::: DATASET SECTION
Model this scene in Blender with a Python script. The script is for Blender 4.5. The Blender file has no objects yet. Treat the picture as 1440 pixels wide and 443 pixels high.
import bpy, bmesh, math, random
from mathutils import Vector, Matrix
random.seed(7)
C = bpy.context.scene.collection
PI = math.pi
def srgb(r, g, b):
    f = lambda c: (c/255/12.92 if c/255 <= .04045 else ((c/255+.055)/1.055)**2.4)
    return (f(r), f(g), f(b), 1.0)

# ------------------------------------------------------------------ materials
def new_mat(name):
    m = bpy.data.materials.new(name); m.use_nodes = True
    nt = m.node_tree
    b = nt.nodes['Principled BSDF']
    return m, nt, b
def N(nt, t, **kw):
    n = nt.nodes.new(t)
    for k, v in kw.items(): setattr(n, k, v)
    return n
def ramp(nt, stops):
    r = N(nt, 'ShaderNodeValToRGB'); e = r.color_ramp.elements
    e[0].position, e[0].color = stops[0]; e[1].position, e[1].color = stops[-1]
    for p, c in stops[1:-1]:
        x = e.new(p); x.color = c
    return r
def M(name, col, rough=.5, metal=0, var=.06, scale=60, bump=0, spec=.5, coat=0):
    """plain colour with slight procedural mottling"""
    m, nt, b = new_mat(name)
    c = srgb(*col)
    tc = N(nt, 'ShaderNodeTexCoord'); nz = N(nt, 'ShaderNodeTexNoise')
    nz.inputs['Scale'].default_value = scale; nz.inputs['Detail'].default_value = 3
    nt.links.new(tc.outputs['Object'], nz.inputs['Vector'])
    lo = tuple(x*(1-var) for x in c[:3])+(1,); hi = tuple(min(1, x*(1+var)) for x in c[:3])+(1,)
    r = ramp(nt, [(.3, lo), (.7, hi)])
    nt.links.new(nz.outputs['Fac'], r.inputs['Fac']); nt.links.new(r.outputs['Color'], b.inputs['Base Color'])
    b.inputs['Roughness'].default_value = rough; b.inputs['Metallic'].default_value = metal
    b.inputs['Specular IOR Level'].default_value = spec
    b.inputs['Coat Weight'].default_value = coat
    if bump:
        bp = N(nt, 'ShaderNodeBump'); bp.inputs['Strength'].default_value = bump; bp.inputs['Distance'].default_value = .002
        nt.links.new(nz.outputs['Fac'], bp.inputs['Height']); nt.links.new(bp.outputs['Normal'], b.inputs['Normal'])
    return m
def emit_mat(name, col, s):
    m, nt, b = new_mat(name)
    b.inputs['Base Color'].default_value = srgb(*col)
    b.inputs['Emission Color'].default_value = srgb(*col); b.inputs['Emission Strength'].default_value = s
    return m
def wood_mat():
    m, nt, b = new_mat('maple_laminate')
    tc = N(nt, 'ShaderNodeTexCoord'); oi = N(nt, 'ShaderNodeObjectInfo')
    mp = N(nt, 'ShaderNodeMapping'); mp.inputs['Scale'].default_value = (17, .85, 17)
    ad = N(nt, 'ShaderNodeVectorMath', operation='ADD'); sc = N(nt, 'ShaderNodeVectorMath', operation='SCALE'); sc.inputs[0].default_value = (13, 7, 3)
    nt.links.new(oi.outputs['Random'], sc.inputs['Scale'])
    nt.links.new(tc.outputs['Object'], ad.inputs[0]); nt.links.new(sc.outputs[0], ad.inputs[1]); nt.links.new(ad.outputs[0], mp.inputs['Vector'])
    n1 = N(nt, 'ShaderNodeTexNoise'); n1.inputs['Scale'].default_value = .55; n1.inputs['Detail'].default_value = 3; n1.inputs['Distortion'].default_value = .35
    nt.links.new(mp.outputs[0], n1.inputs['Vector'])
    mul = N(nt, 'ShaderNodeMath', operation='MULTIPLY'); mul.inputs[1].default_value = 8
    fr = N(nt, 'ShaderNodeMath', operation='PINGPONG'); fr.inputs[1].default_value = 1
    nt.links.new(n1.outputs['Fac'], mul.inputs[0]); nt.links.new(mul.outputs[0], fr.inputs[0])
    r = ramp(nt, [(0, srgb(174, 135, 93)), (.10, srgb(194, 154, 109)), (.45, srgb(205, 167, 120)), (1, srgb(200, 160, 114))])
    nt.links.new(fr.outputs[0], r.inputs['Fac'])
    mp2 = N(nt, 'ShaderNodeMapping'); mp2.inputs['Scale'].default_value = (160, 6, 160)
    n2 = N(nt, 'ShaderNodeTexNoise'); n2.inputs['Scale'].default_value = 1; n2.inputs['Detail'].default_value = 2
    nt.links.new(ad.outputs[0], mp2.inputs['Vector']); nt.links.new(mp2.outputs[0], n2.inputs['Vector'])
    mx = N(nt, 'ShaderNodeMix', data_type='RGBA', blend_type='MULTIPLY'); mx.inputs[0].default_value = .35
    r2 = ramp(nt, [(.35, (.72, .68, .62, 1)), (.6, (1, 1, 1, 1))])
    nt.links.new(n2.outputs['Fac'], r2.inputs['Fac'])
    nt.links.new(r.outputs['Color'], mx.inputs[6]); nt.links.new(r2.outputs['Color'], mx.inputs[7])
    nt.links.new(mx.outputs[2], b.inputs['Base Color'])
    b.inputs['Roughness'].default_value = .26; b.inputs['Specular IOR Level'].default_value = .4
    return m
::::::
Show all lines from the data above in which the word "scene" appears.

Model this scene in Blender with a Python script. The script is for Blender 4.5. The Blender file has no objects yet. Treat the picture as 1440 pixels wide and 443 pixels high.
C = bpy.context.scene.collection